I think this is just a manifestation of something that modern research seems to be indicating - that there is an optimum size for a functional social group (for primates as well as humans). Human beings have the capacity to handle the social interactions of a group of 100-300, with smaller subgroups (on the order of maybe half a dozen to two dozen) allowing for even greater efficiency (at least with respect to publishing scientific papers!). So if a corporation exceeds this size, how can we expect it to perform in the same way as a country estate which was below that threshold?
Of course, in theory I love the ideas of socialism, but the early French revolutionists had it right from a practical standpoint - socialism before the law, not socioeconomic socialism as later proponents desired. All men are created equal as far as justice is concerned; in any other arena, men must fall into some form of hierarchy based on ability and desire.

Burk said...

Thanks for your appreciation, Kelly!

Yes, I completely agree about group size and how the corporate world is sort of flying centrifugally apart for lack of oversight and proper organization. Decades ago, the corporate world tried to solve this problem bureaucratically, through the GM/IBM model of boring, intensive organization and process management. But then they got the greed religion of Ayn Rand et al., and the rest is written in disaster after disaster.

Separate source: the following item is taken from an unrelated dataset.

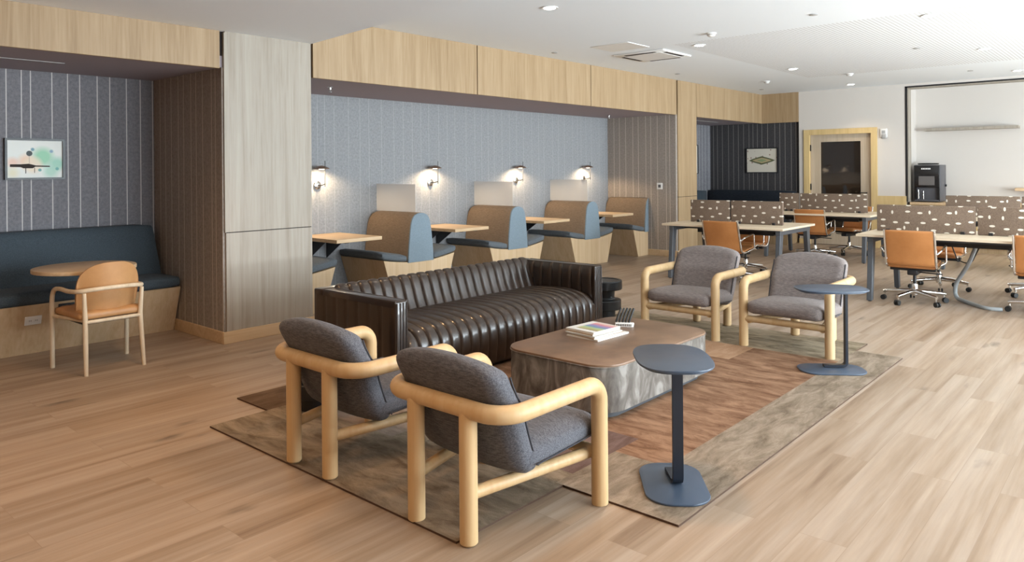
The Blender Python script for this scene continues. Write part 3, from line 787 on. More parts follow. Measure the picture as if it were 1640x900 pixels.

But I wouldn't claim the country estate as some kind of model of efficiency either. That is in part the point, that it had many other organizational goals, other than squeezing the last drop of blood out of its "employees". Or did most of the time... each owner had pretty wide latitude, of course. So one thing I was sort of trying to get at was that corporations, (to beat a dead horse!) need further regulation, for all the financial and prudential reasons commonly discussed in economics, but also for the different topic of making them a more congenial social setting, by easing the gulag aspects many have internally. And at the same time enriching our outside lives by demoting TV as the central cultural touchstone of our social lives, etc., etc.., etc...

nuclear.kelly said...

Of course the estate wasn't a perfect model, but you're correct that we can still learn something from it. In the real world, nothing is perfect!